About linker file

Hi everyone,
After the .LD file(linker file) of an embedded bare metal specifies that FLASH is not writable,
for example:

MEMORY { 
{
  FLASH (rx) : ORIGIN = 0x08000000, LENGTH = 64K
  RAM (rwx) : ORIGIN = 0x20000000, LENGTH = 16K
}

how do the bare metal ensure that this access permission(or attribute) is not violated?Could it be that GCC statically checks the program code to make sure the program doesn't write FLASH? But what about runtime?

The flash is physically not writable (as memory), and the compiler/linker will not put writable data in that section.

So all that declaration does is advise the linker on how to lay out the executable. It has absolutely zero access restrictions impact at runtime and compile-time, right?

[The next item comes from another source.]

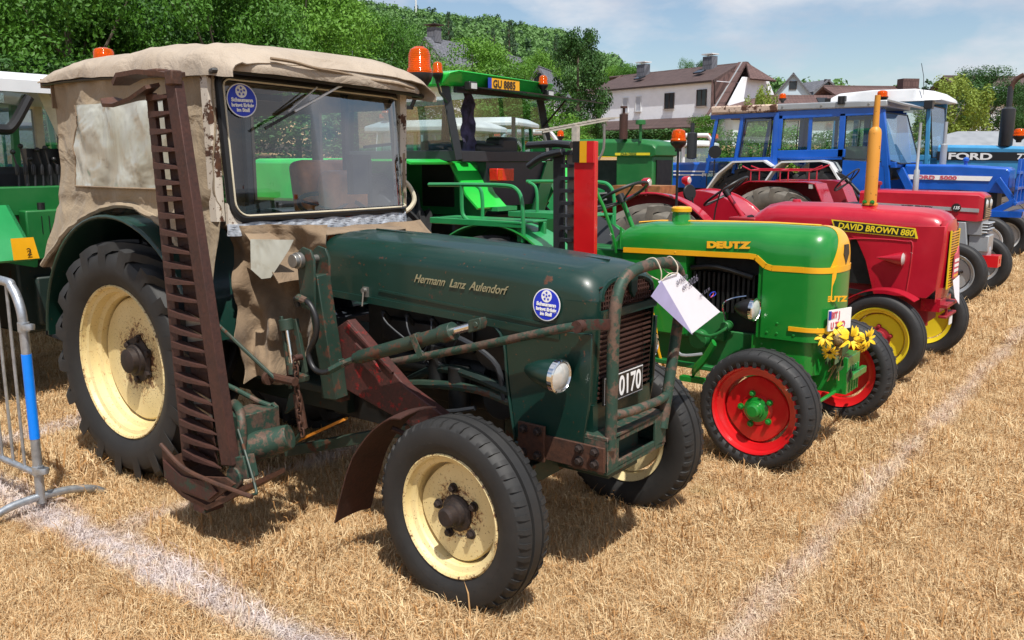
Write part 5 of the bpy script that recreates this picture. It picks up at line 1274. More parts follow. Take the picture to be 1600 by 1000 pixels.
# roof
def roof_z(x, v):
    crown = interp([(-5.08, 2.14), (-5.0, 2.19), (-4.75, 2.24), (-4.45, 2.252), (-4.3, 2.245), (-4.12, 2.268), (-3.85, 2.262), (-3.70, 2.236), (-3.60, 2.246), (-3.45, 2.215), (-3.38, 2.185), (-3.345, 2.14)], x)
    return crown
secs = []; NX = 58; NV = 28
for i in range(NX):
    x = -5.08 + 1.74 * i / (NX - 1); row = []; c = roof_z(x, 0); base = interp([(-5.08, 2.115), (-4.6, 2.12), (-3.6, 2.075), (-3.3, 2.055)], x)
    for j in range(NV + 1):
        v = -1 + 2 * j / NV; s = 1 if v > 0 else -1; av = abs(v)
        hw = .665 + (.012 * nz(x, s, 3, 4)); 
        # superellipse cross section
        ang = av * math.pi / 2; yy = hw * math.sin(ang) ** .42 if ang > 0 else 0; zz = base + (c - base) * max(0, math.cos(ang)) ** .55
        zz -= .035 * max(0, v + .2) * max(0, (x + 4.2) / .85)
        zz += .012 * nz(x * 1.5, v, 3, 3.2) * (1 if av < .95 else .3) + .006 * nz(x, v * 3, 7, 9); yo = .010 * nz(x, zz, 9, 7)
        xo = x + (.016 * nz(v * 2, zz * 5, 4, 2))
        row.append((xo, 3.07 + s * yy + yo, zz))
    secs.append(row)
mb = MB(); mb.sheet(secs, -.006)
# front and rear closing valances
fr = []
for j in range(41):
    v = -1 + 2 * j / 40; y = 3.065 + .635 * v; rowj = []
    for k in range(7):
        t = k / 6; zt = interp([(-1, 2.12), (-.9, 2.165), (-.4, 2.18), (0, 2.178), (.6, 2.145), (.9, 2.115), (1, 2.08)], v); zb = 2.088 - .018 * (v + 1) ; z = lerp(zt, zb, t)
        rowj.append((-3.385 + .05 * math.sin(t * 2.0) - .10 * abs(v) ** 8 + .010 * nz(y, z, 2, 6), y, z + .005 * nz(y, t, 6, 8)))
    fr.append(rowj)
mb.sheet(fr, .006)
mb.sheet([[(-5.075 + .02 * nz(y, z, 4, 5), y, z) for z in (2.09, 2.12, 2.14)] for y in [2.42 + 1.3 * k / 14 for k in range(15)]], .005)
roof = ft(mb, 'canvas_roof', 'canvas_roof', smooth=70)
ft(MB().tube([(-3.335 + .012 * math.sin(k), 2.62 + k * .115, 2.150 - k * .009 + .004 * math.sin(k * 2.1)) for k in range(9)], .008, 6, sub=3), 'roof_crease', 'canvas_old', roof)
mb = MB(); mb.tube([(-5.06, 2.425, 2.108), (-4.7, 2.422, 2.112), (-4.2, 2.418, 2.102), (-3.75, 2.418, 2.085), (-3.5, 2.425, 2.082)], .008, 8, sub=4, flat=1.0); mb.tube([(-3.50, 2.42, 2.085), (-3.42, 2.45, 2.088), (-3.385, 3.1, 2.072), (-3.40, 3.66, 2.05), (-3.50, 3.72, 2.05)], .012, 8, sub=3)
ft(mb, 'roof_edge_strip', 'black_rubber', roof)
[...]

Right. The C compiled does not generate any actual access-checking code, nor does it manipulate any memory protection features that may be present in the processor.

I'm pretty sure that ARM CPUs will "fault" if you try to write to a flash memory address. Actually writing to flash will involve using something like a "NVM peripheral."

But what if I don't configure the NVM peripheral controller? Will the ARM CPU still generate a "fault"? Did you mean that the linker will help me configure the NVM peripheral controller?

Yes. For flash memory.
Note that writing to flash is a lot more than just "configuring" the NVM controller. Each page of flash needs to be erase before any of its words can be written, so it's a whole PROCESS to write to flash.

[quote] Did you mean that the linker will help me configure the NVM peripheral controller?
[/quote]
No, it won't. Aside from perhaps providing symbols that match up with the memory areas.

I'm not sure what you're trying to really ask, or what you're trying to accomplish, or what processor you're using.